In 1988, Burns and his colleagues created Kid Connection, a division within Dancer Fitzgerald. The thinking (then novel, now practiced by everyone) was that ads could target kids—the real purchasing decision-makers—not moms. The group employed child psychologists and anthropologists. Today, it still exists within Saatchi as the largest children’s-advertising resource in the business.
Burns and his crew had survived the purchase of Dancer Fitzgerald by Saatchi & Saatchi and the dumping of Maurice and Charles Saatchi. Then came Kevin Roberts.
From the wardrobe and the sermons alone, it was clear from Roberts’s first meeting with Saatchi’s New York office that a change agent was in the house. “This might be Saatchi & Saatchi, but its roots were still in the Wasp school of advertising,” says a longtime Saatchi staffer. “You never heard a curse word, you were as kind to the janitor as you were to the account executive. A lot of people were going, ‘What the hell is this man talking about?’ ”
Roberts’s first major initiative was to focus more on Procter & Gamble, the client he knew well. P&G was 30 percent of Saatchi’s American billing, and it represented an even larger share of Saatchi’s global revenue than General Mills. Still, in New York, General Mills had always been the star client. Roberts gave a series of presentations in 1998 stating that P&G was to become a top priority.
“It was, ‘If you work on P&G, you’ll get what you need,’ ” says a longtime Saatchi staffer who is agnostic in the Roberts-Burns feud. “Suddenly, if people on P&G said, ‘I need a new computer,’ you got a new computer. If you needed something that would have you do better at your job, you got it overnight. The effect was that General Mills wasn’t the only kid on the block that could strut its stuff.”

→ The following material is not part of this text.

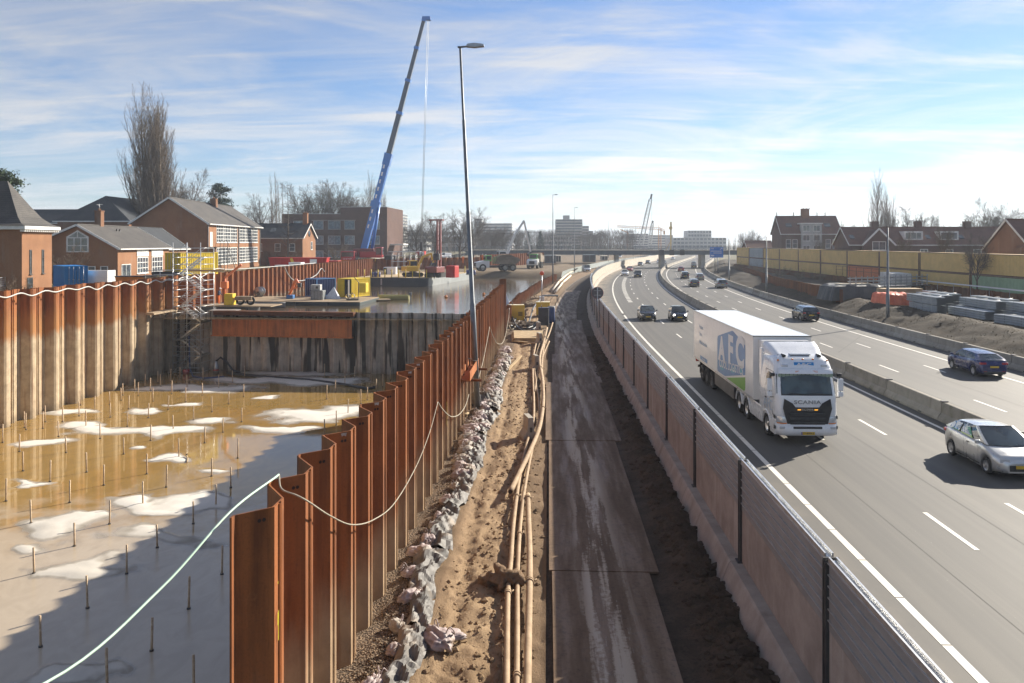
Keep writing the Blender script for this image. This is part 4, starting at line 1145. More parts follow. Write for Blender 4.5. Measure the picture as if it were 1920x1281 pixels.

Inevitably, a rivalry developed between the General Mills and P&G cliques. Up-and-comers at the agency no longer automatically gravitated to Burns and his GM team. “People wanted to work on P&G because they knew they would get access to Kevin,” says a former Saatchi executive with no allegiance to either Burns or Roberts. “If you were on P&G, you could go to Kevin and say, ‘We need people on Oil of Olay or we’re going to lose it,’ and he’d put an army on it. On General Mills, he’d shrug and say, ‘Talk to Mike.’ But there was always a smaller profit margin on P&G because Kevin just threw resources at it until the goal was reached.” Roberts calls the profit-margin claim “nonsense.” “In the eight years I’ve been here, we’ve had our best people on General Mills. I didn’t get one call from the client saying they were underserved. Why would they have hired us to do Pillsbury in 2001 if they thought they were underserved?”